:: Excerpted records

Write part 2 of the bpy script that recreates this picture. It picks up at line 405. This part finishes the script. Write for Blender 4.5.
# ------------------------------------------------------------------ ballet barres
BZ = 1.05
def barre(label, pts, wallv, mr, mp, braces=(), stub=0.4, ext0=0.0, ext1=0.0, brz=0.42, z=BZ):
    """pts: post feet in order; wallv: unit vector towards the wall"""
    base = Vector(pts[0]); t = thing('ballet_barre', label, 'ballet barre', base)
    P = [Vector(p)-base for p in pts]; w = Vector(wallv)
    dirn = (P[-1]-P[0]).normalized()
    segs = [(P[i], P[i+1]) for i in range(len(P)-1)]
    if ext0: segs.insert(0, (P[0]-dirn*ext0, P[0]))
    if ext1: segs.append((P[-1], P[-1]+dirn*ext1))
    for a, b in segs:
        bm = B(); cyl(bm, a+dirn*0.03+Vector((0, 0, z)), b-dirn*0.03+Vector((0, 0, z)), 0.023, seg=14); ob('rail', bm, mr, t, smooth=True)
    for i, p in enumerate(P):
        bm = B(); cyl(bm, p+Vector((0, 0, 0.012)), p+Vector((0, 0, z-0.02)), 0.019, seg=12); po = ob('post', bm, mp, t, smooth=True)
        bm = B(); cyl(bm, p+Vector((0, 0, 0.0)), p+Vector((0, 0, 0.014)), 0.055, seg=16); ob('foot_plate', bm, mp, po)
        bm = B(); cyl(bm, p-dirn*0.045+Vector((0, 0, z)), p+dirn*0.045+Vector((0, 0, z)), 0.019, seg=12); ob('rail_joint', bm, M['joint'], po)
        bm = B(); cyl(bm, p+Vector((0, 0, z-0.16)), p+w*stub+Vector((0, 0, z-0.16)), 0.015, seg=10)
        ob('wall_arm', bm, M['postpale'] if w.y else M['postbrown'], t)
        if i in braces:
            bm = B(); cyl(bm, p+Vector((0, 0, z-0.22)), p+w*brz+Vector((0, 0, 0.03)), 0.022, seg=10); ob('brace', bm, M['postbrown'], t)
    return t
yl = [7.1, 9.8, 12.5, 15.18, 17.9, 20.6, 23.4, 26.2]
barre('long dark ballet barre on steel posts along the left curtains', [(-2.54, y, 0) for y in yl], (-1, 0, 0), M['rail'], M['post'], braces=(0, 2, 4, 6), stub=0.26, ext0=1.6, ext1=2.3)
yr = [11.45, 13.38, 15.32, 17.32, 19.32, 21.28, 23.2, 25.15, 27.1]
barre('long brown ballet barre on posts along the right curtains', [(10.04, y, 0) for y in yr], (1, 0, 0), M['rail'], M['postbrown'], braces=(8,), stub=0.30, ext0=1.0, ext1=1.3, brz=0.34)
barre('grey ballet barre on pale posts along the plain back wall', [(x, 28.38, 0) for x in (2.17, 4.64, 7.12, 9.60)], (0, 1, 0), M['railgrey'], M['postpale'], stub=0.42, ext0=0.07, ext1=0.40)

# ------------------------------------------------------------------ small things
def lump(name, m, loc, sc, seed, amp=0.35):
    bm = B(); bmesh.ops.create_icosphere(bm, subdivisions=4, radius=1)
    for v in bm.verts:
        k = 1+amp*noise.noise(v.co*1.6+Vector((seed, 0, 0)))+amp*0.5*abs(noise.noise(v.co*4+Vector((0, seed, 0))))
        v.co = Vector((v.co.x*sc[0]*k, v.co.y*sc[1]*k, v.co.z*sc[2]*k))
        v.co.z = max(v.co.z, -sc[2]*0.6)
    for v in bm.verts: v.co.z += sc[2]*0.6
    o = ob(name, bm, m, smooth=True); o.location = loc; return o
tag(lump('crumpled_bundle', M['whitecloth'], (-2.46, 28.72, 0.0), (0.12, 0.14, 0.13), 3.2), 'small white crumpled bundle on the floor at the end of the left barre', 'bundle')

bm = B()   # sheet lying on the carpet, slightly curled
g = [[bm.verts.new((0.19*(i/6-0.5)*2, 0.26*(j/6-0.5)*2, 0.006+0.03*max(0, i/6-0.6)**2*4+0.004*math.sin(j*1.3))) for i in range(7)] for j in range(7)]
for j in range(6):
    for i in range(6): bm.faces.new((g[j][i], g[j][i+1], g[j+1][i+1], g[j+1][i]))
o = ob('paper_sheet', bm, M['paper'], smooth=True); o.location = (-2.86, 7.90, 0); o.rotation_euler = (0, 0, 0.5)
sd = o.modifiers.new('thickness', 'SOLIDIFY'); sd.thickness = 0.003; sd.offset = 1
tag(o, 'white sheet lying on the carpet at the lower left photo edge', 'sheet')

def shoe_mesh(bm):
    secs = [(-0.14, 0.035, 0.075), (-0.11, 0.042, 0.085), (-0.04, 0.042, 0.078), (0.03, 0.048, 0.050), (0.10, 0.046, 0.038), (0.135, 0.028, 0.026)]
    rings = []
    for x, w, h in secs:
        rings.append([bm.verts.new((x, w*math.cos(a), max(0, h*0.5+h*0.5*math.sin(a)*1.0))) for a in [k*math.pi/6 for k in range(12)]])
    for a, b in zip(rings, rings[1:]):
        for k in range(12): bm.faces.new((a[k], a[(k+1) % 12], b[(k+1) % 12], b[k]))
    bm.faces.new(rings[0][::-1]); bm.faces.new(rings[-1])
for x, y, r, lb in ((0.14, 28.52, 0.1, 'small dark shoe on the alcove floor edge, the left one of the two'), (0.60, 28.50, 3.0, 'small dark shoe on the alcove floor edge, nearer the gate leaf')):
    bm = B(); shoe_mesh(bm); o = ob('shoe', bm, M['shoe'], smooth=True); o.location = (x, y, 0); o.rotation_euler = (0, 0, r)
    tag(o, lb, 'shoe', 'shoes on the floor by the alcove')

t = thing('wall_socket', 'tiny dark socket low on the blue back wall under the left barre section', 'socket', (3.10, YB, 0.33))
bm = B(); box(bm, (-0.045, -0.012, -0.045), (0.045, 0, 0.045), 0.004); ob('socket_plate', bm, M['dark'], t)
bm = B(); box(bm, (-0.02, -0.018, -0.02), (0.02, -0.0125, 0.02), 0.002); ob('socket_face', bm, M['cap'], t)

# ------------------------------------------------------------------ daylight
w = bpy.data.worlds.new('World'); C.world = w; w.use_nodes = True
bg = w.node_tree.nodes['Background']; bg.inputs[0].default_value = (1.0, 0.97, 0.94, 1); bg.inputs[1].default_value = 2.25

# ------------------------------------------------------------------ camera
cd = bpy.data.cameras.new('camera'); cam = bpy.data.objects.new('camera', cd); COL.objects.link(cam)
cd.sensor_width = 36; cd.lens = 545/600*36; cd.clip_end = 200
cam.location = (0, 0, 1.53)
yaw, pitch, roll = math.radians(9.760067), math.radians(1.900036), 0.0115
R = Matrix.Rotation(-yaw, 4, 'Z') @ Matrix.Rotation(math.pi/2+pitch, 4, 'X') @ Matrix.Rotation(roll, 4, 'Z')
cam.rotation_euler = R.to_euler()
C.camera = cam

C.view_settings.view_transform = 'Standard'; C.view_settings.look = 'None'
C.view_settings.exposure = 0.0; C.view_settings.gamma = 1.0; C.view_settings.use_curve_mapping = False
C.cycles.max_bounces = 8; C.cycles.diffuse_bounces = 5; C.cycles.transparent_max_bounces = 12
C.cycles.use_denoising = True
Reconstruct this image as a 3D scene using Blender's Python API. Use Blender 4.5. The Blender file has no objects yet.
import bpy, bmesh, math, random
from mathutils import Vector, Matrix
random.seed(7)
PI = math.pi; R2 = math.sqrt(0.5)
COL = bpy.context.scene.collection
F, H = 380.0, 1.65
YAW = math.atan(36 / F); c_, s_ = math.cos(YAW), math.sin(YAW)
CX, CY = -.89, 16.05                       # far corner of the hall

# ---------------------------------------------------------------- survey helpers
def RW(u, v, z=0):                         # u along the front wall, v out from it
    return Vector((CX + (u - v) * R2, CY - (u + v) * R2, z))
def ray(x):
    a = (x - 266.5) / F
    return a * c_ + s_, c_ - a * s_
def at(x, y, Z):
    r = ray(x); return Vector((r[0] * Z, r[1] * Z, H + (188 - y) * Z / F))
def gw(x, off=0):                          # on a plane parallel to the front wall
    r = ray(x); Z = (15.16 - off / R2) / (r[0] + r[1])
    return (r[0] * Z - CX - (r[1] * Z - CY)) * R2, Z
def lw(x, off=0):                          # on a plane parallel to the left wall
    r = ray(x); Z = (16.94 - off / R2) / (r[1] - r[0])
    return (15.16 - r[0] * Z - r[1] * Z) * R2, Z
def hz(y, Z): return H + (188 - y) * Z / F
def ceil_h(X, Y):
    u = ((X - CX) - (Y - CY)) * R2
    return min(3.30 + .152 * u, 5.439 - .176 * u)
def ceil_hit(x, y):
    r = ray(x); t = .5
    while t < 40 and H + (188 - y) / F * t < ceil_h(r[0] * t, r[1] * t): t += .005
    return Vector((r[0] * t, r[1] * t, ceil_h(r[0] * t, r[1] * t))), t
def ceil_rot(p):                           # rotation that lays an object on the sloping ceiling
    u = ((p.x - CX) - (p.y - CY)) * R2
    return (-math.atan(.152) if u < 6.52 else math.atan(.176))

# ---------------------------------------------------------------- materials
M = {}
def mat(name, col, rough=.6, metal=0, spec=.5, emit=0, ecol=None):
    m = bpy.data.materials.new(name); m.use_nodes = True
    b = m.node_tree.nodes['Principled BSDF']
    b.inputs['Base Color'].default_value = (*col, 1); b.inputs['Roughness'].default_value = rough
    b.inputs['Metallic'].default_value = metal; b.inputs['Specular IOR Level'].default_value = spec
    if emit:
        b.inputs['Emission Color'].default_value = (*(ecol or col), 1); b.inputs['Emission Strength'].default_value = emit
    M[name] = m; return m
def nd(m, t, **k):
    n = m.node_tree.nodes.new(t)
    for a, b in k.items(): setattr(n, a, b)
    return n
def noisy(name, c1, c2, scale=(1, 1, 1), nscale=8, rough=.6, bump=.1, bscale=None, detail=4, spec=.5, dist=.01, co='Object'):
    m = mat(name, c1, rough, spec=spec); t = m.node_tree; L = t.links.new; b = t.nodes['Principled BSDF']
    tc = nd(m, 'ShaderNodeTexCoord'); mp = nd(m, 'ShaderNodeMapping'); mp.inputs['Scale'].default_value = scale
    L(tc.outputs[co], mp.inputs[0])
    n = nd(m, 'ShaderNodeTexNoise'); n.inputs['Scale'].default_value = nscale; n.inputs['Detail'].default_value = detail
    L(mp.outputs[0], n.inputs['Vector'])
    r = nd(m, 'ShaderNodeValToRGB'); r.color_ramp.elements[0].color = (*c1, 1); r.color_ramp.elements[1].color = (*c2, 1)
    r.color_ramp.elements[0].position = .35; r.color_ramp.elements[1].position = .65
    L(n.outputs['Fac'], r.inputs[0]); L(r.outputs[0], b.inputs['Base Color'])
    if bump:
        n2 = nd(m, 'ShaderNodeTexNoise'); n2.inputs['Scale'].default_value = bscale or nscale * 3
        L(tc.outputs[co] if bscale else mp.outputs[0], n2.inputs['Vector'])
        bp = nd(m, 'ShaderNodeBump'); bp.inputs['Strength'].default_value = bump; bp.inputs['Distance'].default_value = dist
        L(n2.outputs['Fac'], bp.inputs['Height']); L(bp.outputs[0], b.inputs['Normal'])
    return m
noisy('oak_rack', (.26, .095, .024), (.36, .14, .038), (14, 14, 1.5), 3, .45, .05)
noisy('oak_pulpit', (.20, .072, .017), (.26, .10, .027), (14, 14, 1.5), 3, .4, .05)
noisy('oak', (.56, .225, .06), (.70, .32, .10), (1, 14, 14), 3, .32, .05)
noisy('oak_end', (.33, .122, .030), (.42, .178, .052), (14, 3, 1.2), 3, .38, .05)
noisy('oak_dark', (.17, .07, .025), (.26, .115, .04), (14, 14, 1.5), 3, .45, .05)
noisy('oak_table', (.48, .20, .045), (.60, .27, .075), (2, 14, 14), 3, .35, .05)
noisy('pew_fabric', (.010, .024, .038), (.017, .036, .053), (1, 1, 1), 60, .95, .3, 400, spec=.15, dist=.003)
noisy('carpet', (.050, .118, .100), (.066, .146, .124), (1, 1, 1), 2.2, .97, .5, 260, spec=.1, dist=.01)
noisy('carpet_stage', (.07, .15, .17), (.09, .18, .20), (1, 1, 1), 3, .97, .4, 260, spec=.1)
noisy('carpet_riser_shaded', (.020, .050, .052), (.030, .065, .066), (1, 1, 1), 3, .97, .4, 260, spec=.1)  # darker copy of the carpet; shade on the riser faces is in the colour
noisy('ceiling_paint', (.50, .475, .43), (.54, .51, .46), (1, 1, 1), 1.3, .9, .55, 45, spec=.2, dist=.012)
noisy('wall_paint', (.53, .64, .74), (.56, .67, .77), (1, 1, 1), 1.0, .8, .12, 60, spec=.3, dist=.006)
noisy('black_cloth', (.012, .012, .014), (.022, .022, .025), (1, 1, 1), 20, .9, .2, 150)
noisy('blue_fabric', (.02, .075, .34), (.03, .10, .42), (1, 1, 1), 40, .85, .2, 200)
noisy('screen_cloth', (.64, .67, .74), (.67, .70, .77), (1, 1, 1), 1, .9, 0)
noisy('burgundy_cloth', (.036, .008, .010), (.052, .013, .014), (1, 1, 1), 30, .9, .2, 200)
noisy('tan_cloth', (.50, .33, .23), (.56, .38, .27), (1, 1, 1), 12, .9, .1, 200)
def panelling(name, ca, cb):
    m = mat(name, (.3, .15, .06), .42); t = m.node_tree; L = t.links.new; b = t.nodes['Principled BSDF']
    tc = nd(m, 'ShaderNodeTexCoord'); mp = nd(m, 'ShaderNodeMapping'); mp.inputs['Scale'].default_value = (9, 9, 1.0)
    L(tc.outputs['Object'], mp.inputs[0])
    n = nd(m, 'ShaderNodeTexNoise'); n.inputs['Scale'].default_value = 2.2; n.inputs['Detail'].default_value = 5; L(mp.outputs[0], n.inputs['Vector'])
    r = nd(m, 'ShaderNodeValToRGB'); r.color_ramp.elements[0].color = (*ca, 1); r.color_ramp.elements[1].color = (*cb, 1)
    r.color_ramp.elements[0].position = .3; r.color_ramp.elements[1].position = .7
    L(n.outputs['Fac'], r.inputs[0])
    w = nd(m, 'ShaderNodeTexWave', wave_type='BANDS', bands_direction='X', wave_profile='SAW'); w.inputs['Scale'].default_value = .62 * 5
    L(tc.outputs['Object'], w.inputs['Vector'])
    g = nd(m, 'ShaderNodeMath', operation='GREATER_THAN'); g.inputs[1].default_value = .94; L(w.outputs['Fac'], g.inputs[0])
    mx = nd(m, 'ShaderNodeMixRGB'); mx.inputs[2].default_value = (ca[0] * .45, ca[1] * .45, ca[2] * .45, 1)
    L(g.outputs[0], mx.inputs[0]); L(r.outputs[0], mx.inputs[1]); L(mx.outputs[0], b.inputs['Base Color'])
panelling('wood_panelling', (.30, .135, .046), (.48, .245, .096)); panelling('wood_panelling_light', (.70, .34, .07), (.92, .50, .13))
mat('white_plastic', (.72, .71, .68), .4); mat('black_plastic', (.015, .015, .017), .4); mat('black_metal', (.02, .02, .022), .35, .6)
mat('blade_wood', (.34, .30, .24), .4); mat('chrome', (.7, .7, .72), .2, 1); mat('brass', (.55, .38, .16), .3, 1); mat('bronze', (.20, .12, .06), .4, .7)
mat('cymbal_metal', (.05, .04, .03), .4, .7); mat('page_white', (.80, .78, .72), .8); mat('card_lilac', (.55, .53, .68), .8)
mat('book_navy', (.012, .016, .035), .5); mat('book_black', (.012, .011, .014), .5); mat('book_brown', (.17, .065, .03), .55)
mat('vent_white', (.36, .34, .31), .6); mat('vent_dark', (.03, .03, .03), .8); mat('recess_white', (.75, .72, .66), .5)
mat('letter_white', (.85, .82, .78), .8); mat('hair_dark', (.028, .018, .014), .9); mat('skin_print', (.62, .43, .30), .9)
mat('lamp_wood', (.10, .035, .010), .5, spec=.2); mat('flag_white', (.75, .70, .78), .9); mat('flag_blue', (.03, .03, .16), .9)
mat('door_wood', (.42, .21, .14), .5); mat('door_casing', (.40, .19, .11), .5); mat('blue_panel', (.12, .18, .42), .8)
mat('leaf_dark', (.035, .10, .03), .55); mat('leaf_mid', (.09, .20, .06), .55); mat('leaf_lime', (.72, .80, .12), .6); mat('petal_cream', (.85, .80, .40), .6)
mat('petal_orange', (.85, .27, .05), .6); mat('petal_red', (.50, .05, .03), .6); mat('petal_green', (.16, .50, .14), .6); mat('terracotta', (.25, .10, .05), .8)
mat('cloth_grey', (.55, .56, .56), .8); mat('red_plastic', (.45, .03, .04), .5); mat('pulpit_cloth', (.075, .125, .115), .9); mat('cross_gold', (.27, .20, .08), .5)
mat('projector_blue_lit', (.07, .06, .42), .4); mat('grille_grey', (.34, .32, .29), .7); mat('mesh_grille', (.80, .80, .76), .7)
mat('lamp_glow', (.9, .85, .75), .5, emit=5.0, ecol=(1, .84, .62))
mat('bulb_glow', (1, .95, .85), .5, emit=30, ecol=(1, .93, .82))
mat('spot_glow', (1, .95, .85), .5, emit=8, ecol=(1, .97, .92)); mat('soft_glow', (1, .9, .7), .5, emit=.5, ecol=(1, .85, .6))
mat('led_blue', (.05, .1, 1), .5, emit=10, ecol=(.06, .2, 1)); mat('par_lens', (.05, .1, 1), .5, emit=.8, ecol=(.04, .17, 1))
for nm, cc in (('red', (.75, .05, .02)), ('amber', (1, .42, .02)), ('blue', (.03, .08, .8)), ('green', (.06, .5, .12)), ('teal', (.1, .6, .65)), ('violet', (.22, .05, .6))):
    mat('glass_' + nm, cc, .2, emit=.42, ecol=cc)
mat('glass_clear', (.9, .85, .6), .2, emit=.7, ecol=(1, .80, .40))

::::

Aim:
Filter the listing above for the string "that" and copy every matching line.

Exercise answer:
Write part 2 of the bpy script that recreates this picture. It picks up at line 405. This part finishes the script. Write for Blender 4.5.
def ceil_rot(p):                           # rotation that lays an object on the sloping ceiling